El mismo dejo de saciedad me ha embargado tras la lectura de El nombre de la Rosa (1980) de Umberto Eco, recientemente fallecido. Cierro la última página de este libro y releo con asombro que se trató de un “best-seller”. Seguramente los críticos se han preguntado cómo diantres una novela no llena, sino plagada de alusiones eruditas a la teología y filosofía del medioevo (inaccesibles al gran público) llegó a ser un éxito de ventas. Creo que el mérito de Eco en este respecto es innegable: su pluma es entretenida, ágil. El lector promedio, que no tiene porqué conocer la tradición agustiniana, las escuelas de lógica o manejar las luchas intestinas dentro de la orden franciscana, puede sostener una lectura gratificante, aunque fragmentaria. La historia de una serie de crímenes en una abadía medieval, investigada por un monje llamado William of Baskerville (la alusión a S. Holmes salta a la vista) atrapa al lector. Hay personajes divertidos, disputationes ingeniosas, intriga política y vueltas de tuerca. Hasta ahí todo bien.

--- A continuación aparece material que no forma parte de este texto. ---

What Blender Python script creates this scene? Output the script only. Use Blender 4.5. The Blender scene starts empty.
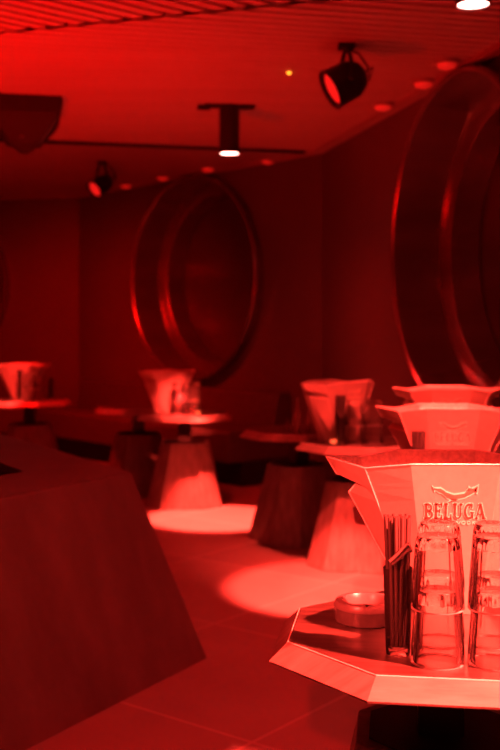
import bpy, bmesh, math, random
from mathutils import Vector, Matrix
random.seed(7)
S = bpy.context.scene
COL = S.collection
R = math.radians
PI = math.pi

# ------------------------------------------------------------------ camera
CAM_H = 1.24
cd = bpy.data.cameras.new('camera'); cam = bpy.data.objects.new('camera', cd); COL.objects.link(cam)
cam.location = (0, 0, CAM_H); cam.rotation_euler = (R(90), 0, 0)
cd.sensor_fit = 'VERTICAL'; cd.sensor_height = 36; cd.sensor_width = 24
cd.lens = 36 * 1050 / 750; cd.shift_y = -(375 - 328) / 750
cd.dof.use_dof = True; cd.dof.focus_distance = 1.98; cd.dof.aperture_fstop = 4.0
cd.clip_start = .05
S.camera = cam

# ------------------------------------------------------------------ world, exposure
w = bpy.data.worlds.new('world'); S.world = w; w.use_nodes = True
w.node_tree.nodes['Background'].inputs[0].default_value = (1, .002, .001, 1)
w.node_tree.nodes['Background'].inputs[1].default_value = .175
S.cycles.transparent_max_bounces = 40
S.view_settings.view_transform = 'Standard'; S.view_settings.look = 'None'
S.view_settings.exposure = 0; S.view_settings.gamma = 1; S.view_settings.use_curve_mapping = False

RED = (1, .036, .023)
DEEP = (1, .002, .001)

def spot(name, loc, target, power, deg, blend=.25, size=.04, color=RED):
    d = bpy.data.lights.new(name, 'SPOT'); d.energy = power; d.color = color
    d.spot_size = R(deg); d.spot_blend = blend; d.shadow_soft_size = size
    o = bpy.data.objects.new(name, d); COL.objects.link(o); o.location = loc
    o.rotation_euler = (Vector(target) - Vector(loc)).to_track_quat('-Z', 'Y').to_euler()
    return o

CEIL = 2.64
# visible downlights (their housings are built below)
LAMP_A = (.85, 4.0, 2.47); LAMP_B = (-.13, 6.6, 2.335)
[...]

El problema, la causa de la saciedad, está en que toda la admirable erudición para construir a William of Baskerville termina en un personaje inverosímil, anacrónico, reflejo ideológico quizá del mismo Eco. Baskerville se viste como monje del siglo XIV pero piensa como si fuese un engendro hipermoderno, ajeno y superior al mundo medieval en el cual se supone que vive. Queda claro que las simpatías del medievalista Eco van por el nominalismo-empirismo de Ockham (una tradición, digámoslo, antipática); pero el problema no está tanto allí como en la constante intención moralizante de Baskerville, su superioridad moral no disimulada, su secular santidad. La novela de Eco se mantiene por su trama y sus aliños eruditos, pero flaquea por su intención de ser más que un juego y convertirse en una moraleja ética-política del mundo moderno.

La páginas finales del “Nombre de la Rosa” se leen con cierto alivio. Agradecemos a Eco sus momentos de genuina entretención, su prosa amena, sus alusiones culturales veladas y abiertas. Pero no ha pasado la prueba. Ha satisfecho mi apetito, pero dejándome un sabor en la boca que es menester cambiar. Habrá que buscar o releer, entonces, aquellos autores que sean como un manantial y que nos hagan subir hasta la fuente, cada vez más alto.